Let $X$ be the cartesian product of $\family {X_i}_{i \mathop \in I}$, that is:
- $\ds X := \prod_{i \mathop \in I} X_i$
Let $\tau$ be the box topology on $X$.
For each $i \in I$, let $\pr_i: X \to X_i$ denote the $i$th projection on $X$:
- $\forall \family {x_j}_{j \mathop \in I} \in X: \map {\pr_i} {\family {x_j}_{j \mathop \in I} } = x_i$
Then $\pr_i: \struct {X, \tau} \to \struct {X_i, \tau_i}$ is continuous for all $i \in I$.
Proof
Let $\tau'$ be the product topology on $X$.
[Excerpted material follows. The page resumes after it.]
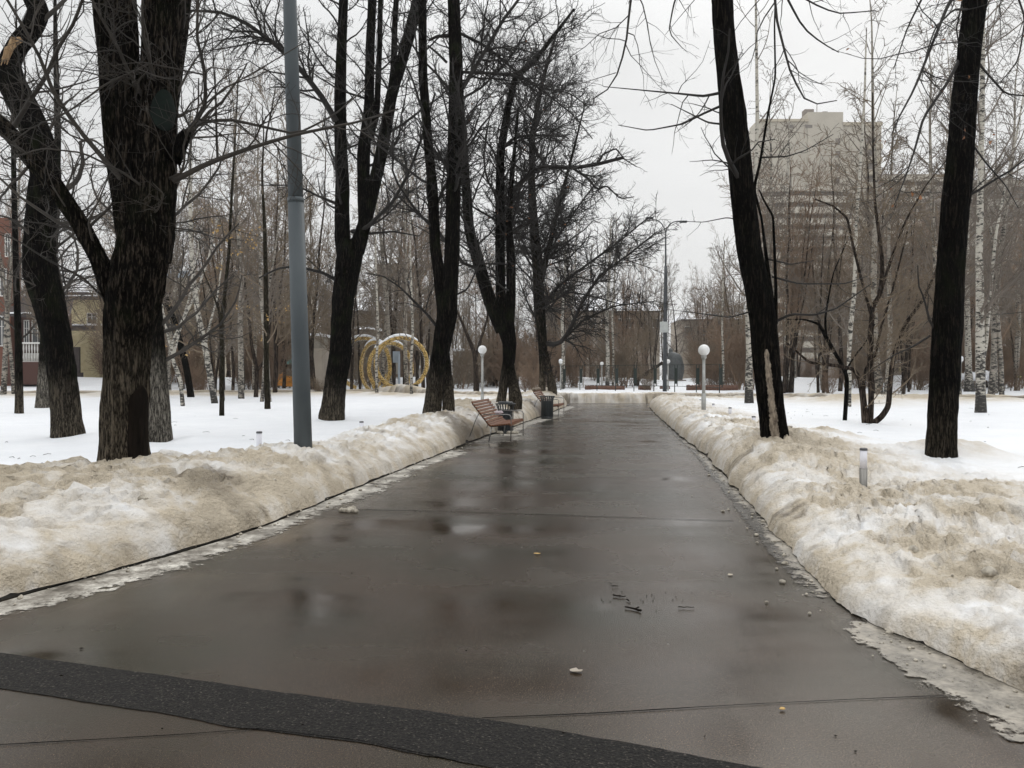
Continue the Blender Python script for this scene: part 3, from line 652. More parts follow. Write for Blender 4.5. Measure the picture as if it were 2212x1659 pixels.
# configurations: a = (dens, tmin, angle, lenratio, radratio, K, wiggle, tropism)
LIME = [dict(a=(1.35, .18, (35, 78), .28, .30, 10, .15, .05), k=dict(lmax=3.6, lmin=.7), S=5),
        dict(a=(3.3, .10, (30, 70), .45, .55, 7, .17, .012), k=dict(lmax=1.9, lmin=.3), S=4),
        dict(a=(5.2, .08, (30, 65), .45, .6, 5, .19, 0.0), k=dict(lmax=.85, lmin=.12), S=3),
        dict(a=(6.0, .1, (30, 65), .5, .6, 3, .18, 0), k=dict(lmax=.4, lmin=.08), S=3)]
def dense(cfg, k, mul=1.0):
    o = []
    for i, c in enumerate(cfg):
        a = list(c['a']); a[0] *= k if i else mul; o.append(dict(a=tuple(a), k=dict(c.get('k', {})), S=c.get('S', 3)))
    return o
def thick(cfg, rmin): return cfg
def hero(name, label, cat, base, stems, limbs=(), mt='bark_lime', mc='twig_dark', cfg=LIME, seed=1, group=None, crownstems=None, d=None, sink=.35, S=20, leaf=None, ext=None, step=.07, dds=None, rough=.06):
    """base (x, y) photo pixel where the trunk meets the snow"""
    rng = np.random.default_rng(seed)
    if d is None: d = gd(*base)
    cfg = dense(cfg, 1)
    for i, c in enumerate(cfg): c['k']['rmin'] = max((.006, .0038, .0030, .0024)[i], d*(.0006, .00036, .00028, .00024)[i])
    if d > 24: cfg = cfg[:3]
    b = P(base[0], base[1], d)
    root = empty(name, (b[0], b[1], b[2]), label, cat, group)
    tm = TM(); Qs = []
    for si, s in enumerate(stems):
        dd = (dds[si] if dds else 0); q = PX(s, d, dd)
        first = s[0][1] > base[1]-40
        if first: q = np.vstack([[q[0][0], q[0][1], q[0][2]-sink, q[0][3]*1.05], q])
        Qs.append(stem_tube(tm, q, S=S, step=step, flare=first, seed=seed+si, rough=rough))
    tm.build('trunk', mt, root, b)
    cs = [Qs[i] for i in (crownstems if crownstems is not None else range(len(Qs)))]
    lm = []
    for l in limbs:
        pl, dd = l; q = PX(pl, d, dd); lm.append(q)
    tc = TM(); lv = crown_from(tc, rng, cs, cfg, lm)
    tc.build('crown', mc, root, b)
    if leaf: leaves_on('leaves', lv, leaf[0], leaf[1], leaf[2], root, b, rng, leaf[3] if len(leaf) > 3 else 99)
    return root, d, Qs
def W(pl, w0, w1):
    n = len(pl); return [(x, y, w0+(w1-w0)*i/(n-1)) for i, (x, y) in enumerate(pl)]

# ------------------------------------------------------------------ the near trees, traced
# big forked lime by the left bank
T1, d1, Q1 = hero('lime_tree', 'huge forked lime tree with a dark bark hollow, rooted in the left snow bank', 'tree', (269, 1003),
  [[(269, 1005, 104), (268, 950, 97), (270, 850, 95), (276, 753, 93), (284, 680, 110), (294, 620, 116), (306, 553, 116), (312, 505, 108)],
   [(302, 560, 84), (296, 530, 76), (272, 430, 60), (250, 300, 52), (238, 150, 48), (224, 0, 48), (205, -180, 40), (190, -420, 26)],
   [(308, 545, 80), (300, 490, 62), (288, 420, 54), (277, 300, 52), (276, 150, 50), (270, 0, 48), (268, -180, 38), (262, -420, 22)],
   [(318, 560, 100), (326, 500, 98), (333, 400, 92), (339, 300, 86), (342, 200, 78), (348, 100, 82), (354, 0, 86), (362, -180, 60), (372, -450, 32)],
   [(262, 660, 60), (243, 630, 48), (215, 560, 38), (165, 470, 38), (110, 390, 40), (60, 335, 36), (18, 285, 34), (-40, 235, 30), (-150, 150, 24), (-300, 20, 14)]],
  limbs=[(W([(372, 392), (450, 352), (545, 318), (640, 290), (780, 262), (860, 235)], 13, 3), .6),
         (W([(385, 300), (420, 268), (445, 225), (442, 150), (425, 80), (428, 0), (440, -90)], 11, 4), -.6),
         (W([(388, 290), (440, 262), (500, 258), (560, 272), (640, 290), (720, 250), (790, 190)], 9, 3), 1.2),
         (W([(300, 430), (230, 350), (170, 280), (115, 200), (85, 120), (40, 40), (-20, -60)], 12, 5), -1.0),
         (W([(20, 290), (60, 225), (100, 165), (125, 105), (160, 50), (185, -20), (200, -90)], 11, 5), -.5),
         (W([(330, 420), (270, 375), (180, 330), (90, 320), (10, 345)], 6, 2), -1.6),
         (W([(345, 395), (400, 370), (395, 300), (470, 200), (560, 150), (660, 90)], 6, 2), -.8),
         (W([(250, 620), (205, 540), (190, 480), (215, 430), (235, 380)], 7, 2), -.5),
         (W([(350, 120), (300, 150), (230, 180), (150, 240), (60, 280), (0, 330)], 6, 2), -1.2),
         (W([(300, 480), (340, 455), (355, 420), (330, 395)], 5, 2), -.6),
         (W([(235, 655), (180, 600), (100, 560), (40, 520), (-20, 500)], 6, 2), -1.5)],
  mt='bark_lime', mc='twig_grey', seed=11, S=120, step=.045, cfg=dense(LIME, 1.7, 1.9), dds=[0, .15, -.05, .1, -.4], crownstems=[1, 2, 3, 4], rough=.075)
# wound, green paint patch: shells that follow the trunk surface
def shell(root, name, material, Q, z0, z1, a0, a1, lift, prof, seed=0, jag=.12):
    """patch on a stem between heights z0..z1 and angles a0..a1 (0 = +x, -90 = towards the viewer)"""
    zs = np.linspace(z0, z1, 90); V = []; F = []; n = 12
    for i, z in enumerate(zs):
        k = np.argmin(np.abs(Q[:, 2]-z)); c = np.array([np.interp(z, Q[:, 2], Q[:, j]) for j in (0, 1)]) if np.all(np.diff(Q[:, 2]) > 0) else Q[k, :2]; r = float(np.interp(z, Q[:, 2], Q[:, 3])) if np.all(np.diff(Q[:, 2]) > 0) else Q[k, 3]
        s = prof((z-z0)/(z1-z0)); mid = (a0+a1)/2; nj = lambda o_: 1+jag*float(fbm(np.array([z*7.]), np.array([seed+o_]), seed, 7, .8)[0])*3; eL, eR = max(.1, nj(.5)), max(.1, nj(5.3)); hw = (a1-a0)/2*s
        for j in range(n+1):
            u = j/n*2-1; a = R(mid+hw*u*(eL if u < 0 else eR)); l = lift*(1-u*u*u*u)*(1+.8*float(perlin(np.array([a*9.]), np.array([z*14.]), 3)[0]))+.012*r
            V.append((c[0]+(r+l)*math.cos(a), c[1]+(r+l)*math.sin(a), z))
    for i in range(len(zs)-1):
        for j in range(n): F.append((i*(n+1)+j, i*(n+1)+j+1, (i+1)*(n+1)+j+1, (i+1)*(n+1)+j))
    mb = MB(); mb.add(V, F); return mb.build(name, material, root, smooth=True)
zb = T1.location.z
shell(T1, 'bark_hollow', 'bark_wound', Q1[0], zb-.05, zb+.86, -60, 14, .006, lambda t: (1 if t < .8 else max(.05, 1-((t-.8)/.2)**2))*(.95-.1*t), 3, .06)
shell(T1, 'green_paint', 'green_paint', Q1[3], P(0, 290, d1)[2], P(0, 200, d1)[2], -85, -8, .004, lambda t: max(.05, math.sin(math.pi*min(1, max(0, t)))**.5), 6, .1)
mbk = MB(); p0 = P(400, 300, d1)
mbk.tube([(p0[0]-.16, p0[1], p0[2]-.22), (p0[0]-.05, p0[1]-.02, p0[2]-.06), (p0[0]+.01, p0[1]-.03, p0[2]+.03), (p0[0]+.035, p0[1]-.03, p0[2]+.08)], [.12, .085, .06, .045], 9); mbk.build('limb_stub', 'bark_wet', T1, smooth=True)

T2, d2, Q2 = hero('lime_tree', 'thick leaning lime with whitewashed foot and torn pale wood high up at the far left', 'tree', (143, 930),
  [[(145, 940, 66), (141, 870, 60), (127, 750, 60), (105, 650, 66), (88, 590, 72), (84, 530, 62), (90, 450, 62), (99, 380, 62), (92, 320, 58), (73, 267, 55), (50, 217, 50), (26, 167, 47), (20, 133, 44), (38, 100, 42), (70, 60, 42), (84, 25, 42), (64, -20, 40), (30, -120, 34), (10, -260, 20)],
   [(66, 290, 36), (20, 200, 30), (-30, 120, 26), (-90, 0, 18)]],
  limbs=[(W([(130, 420), (168, 390), (180, 350), (172, 305), (200, 300), (240, 330)], 12, 3), -.6), (W([(75, 60), (120, 20), (170, -30)], 12, 6), 0),
         (W([(100, 560), (60, 500), (20, 470), (-30, 460)], 8, 3), -.8)],
  mt='bark_lime_washed', mc='twig_grey', seed=12, S=64, step=.07, cfg=dense(LIME, 1.6, 1.8), d=15.5)
pa = P(38, 95, d2-.38); mt_ = MB()
for k in range(7):
    rr_ = random.Random(k); mt_.tube([pa+np.array((rr_.uniform(-.08, .08), rr_.uniform(-.05, .02), .10)), pa+np.array((-.12+rr_.uniform(-.06, .06), -.06, -.12)), pa+np.array((-.22+rr_.uniform(-.08, .05), -.05, -.30-.15*rr_.random()))], [.05, .04, .006], 6)
mt_.build('torn_wood', 'torn_wood', T2)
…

From Projection from Product Topology is Continuous:
- $\forall i \in I : \pr_i : \struct{X, \tau'} \to \struct{X_i, \tau_i}$ is continuous
From Box Topology contains Product Topology, $\tau$ is a finer topology than $\tau'$ on $X$.
From Continuous Mapping on Finer Domain and Coarser Codomain Topologies is Continuous,
- $\forall i \in I : \pr_i : \struct {X, \tau} \to \struct{X_i, \tau_i}$ is continuous
$\blacksquare$